As a merchant power in space you'd need to win the occasional battle too. If there is one thing it has always been rather dangerous to be, it is rich and weak.
Problem is that the AI in EU4 is stupid enough to make it possible - or even easy - to win, even if you don't have the strongest army. Not because it's a viable strategy to win without having the strongest army. This makes it rather hard to say that EU4 is modelling asymmetrical combat really well. If it was, then you should feel challenged to beat smaller nations while you're playing as a bigger one.
 
Problem is that the AI in EU4 is stupid enough to make it possible - or even easy - to win, even if you don't have the strongest army. Not because it's a viable strategy to win without having the strongest army. This makes it rather hard to say that EU4 is modelling asymmetrical combat really well. If it was, then you should feel challenged to beat smaller nations while you're playing as a bigger one.

Agreed. I didn't say that it modeled asymmetric warfare well, just that it was a viable playing strategy as a player (and as someone who generally chooses an economically focused strategy, I do disagree with "the biggest Army wins in EU IV" because that isn't true, even in multiplayer).

I'd say the way to enable other types of gameplay is to make life difficult for conquerors. Have states pay the price for seizing new territory by modeling insurgent activity both on worlds and in space (like piracy, except with political ends). Make it so when you have a trading state, and another empire seizes your worlds, it is viable to support those insurgents with smuggling to make them even worse. Balance of power types of diplomacy would also help out the non-military oriented nations.

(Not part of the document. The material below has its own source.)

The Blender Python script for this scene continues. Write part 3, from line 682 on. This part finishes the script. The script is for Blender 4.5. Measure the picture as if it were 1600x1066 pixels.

At the end of the day though, an economic style of playing needs to be desynched from a military style of playing, so that each has costs. If that doesn't happen, then you have Galciv, where everyone techs up while building masses of industry, and then when war is declared you simply transfer that industry into building enormous advanced fleets so you can be rich and powerful with no costs. Military production and civilian production should be separate, and switching between the two should be difficult, time consuming and costly.